__EXERCISE TASK__: Examine each line of the data. Copy those that contain the string "scene".

— BEGIN EXERCISE INPUT —

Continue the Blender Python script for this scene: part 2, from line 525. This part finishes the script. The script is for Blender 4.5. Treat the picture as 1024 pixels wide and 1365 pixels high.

— END EXERCISE INPUT —
— BEGIN EXERCISE INPUT —

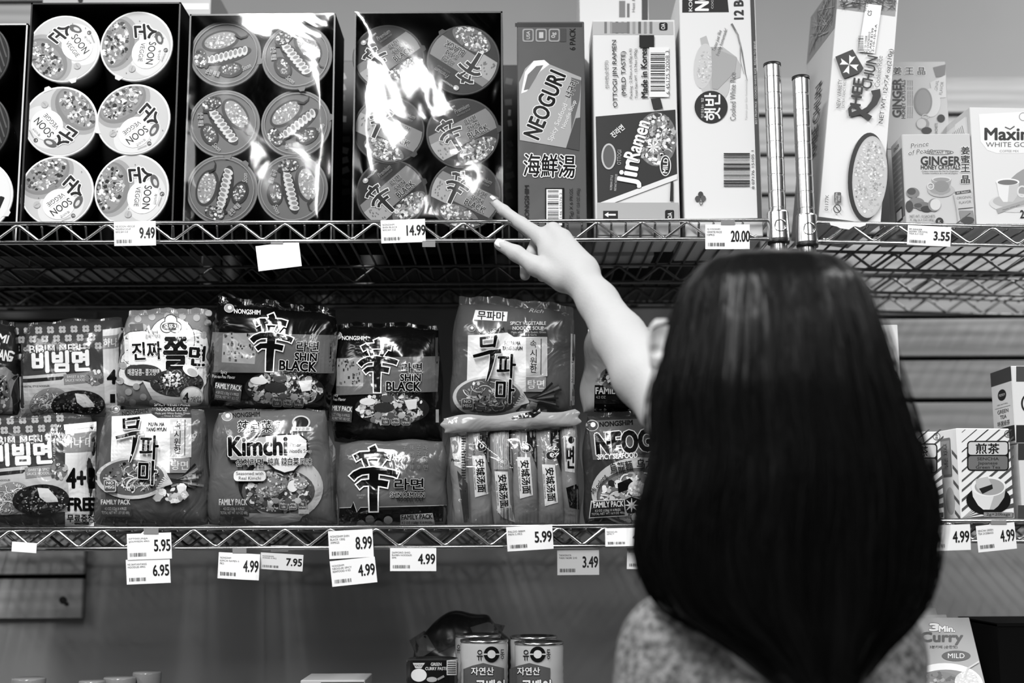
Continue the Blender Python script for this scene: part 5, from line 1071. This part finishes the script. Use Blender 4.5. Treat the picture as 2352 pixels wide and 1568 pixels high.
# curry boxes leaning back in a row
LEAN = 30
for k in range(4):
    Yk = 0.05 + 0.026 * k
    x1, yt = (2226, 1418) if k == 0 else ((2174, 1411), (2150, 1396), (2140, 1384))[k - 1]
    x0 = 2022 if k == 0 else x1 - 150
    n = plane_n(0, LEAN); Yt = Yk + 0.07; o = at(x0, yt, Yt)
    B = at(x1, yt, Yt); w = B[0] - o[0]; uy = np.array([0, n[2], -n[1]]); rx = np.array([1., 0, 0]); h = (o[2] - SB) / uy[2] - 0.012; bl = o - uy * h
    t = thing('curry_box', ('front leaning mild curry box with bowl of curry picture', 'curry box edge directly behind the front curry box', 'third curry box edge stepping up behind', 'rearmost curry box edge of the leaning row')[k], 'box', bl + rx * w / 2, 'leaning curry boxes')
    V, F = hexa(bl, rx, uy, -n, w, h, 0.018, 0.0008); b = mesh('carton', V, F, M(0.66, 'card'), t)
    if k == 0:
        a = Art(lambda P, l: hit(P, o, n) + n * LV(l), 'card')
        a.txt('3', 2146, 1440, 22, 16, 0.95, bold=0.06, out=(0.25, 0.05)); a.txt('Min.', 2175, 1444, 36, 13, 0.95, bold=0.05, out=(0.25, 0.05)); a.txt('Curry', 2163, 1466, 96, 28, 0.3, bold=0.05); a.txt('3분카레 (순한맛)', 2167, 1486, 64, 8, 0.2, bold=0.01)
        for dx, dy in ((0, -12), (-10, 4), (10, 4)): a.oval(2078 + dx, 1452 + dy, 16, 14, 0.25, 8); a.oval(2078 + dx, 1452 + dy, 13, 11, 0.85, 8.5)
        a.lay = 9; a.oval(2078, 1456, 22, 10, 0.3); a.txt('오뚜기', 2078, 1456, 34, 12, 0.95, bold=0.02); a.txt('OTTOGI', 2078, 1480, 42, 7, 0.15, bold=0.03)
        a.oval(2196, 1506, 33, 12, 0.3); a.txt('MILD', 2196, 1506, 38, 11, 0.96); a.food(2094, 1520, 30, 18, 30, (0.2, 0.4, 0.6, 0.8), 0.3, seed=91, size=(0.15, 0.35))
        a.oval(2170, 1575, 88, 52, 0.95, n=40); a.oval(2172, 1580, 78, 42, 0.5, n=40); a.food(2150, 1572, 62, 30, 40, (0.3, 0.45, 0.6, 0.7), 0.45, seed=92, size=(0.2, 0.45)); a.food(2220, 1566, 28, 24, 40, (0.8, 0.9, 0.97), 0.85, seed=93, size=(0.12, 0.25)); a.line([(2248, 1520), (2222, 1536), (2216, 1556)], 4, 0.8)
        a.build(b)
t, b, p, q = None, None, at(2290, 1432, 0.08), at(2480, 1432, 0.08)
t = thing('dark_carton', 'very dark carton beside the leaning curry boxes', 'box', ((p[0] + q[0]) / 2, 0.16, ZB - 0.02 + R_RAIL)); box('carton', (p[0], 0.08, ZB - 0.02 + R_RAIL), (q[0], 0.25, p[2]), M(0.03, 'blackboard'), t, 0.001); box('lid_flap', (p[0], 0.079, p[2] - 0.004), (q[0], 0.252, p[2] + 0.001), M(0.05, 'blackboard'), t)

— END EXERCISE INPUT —

__SOLUTION TO THE EXERCISE__:
Continue the Blender Python script for this scene: part 2, from line 525. This part finishes the script. The script is for Blender 4.5. Treat the picture as 1024 pixels wide and 1365 pixels high.
Continue the Blender Python script for this scene: part 5, from line 1071. This part finishes the script. Use Blender 4.5. Treat the picture as 2352 pixels wide and 1568 pixels high.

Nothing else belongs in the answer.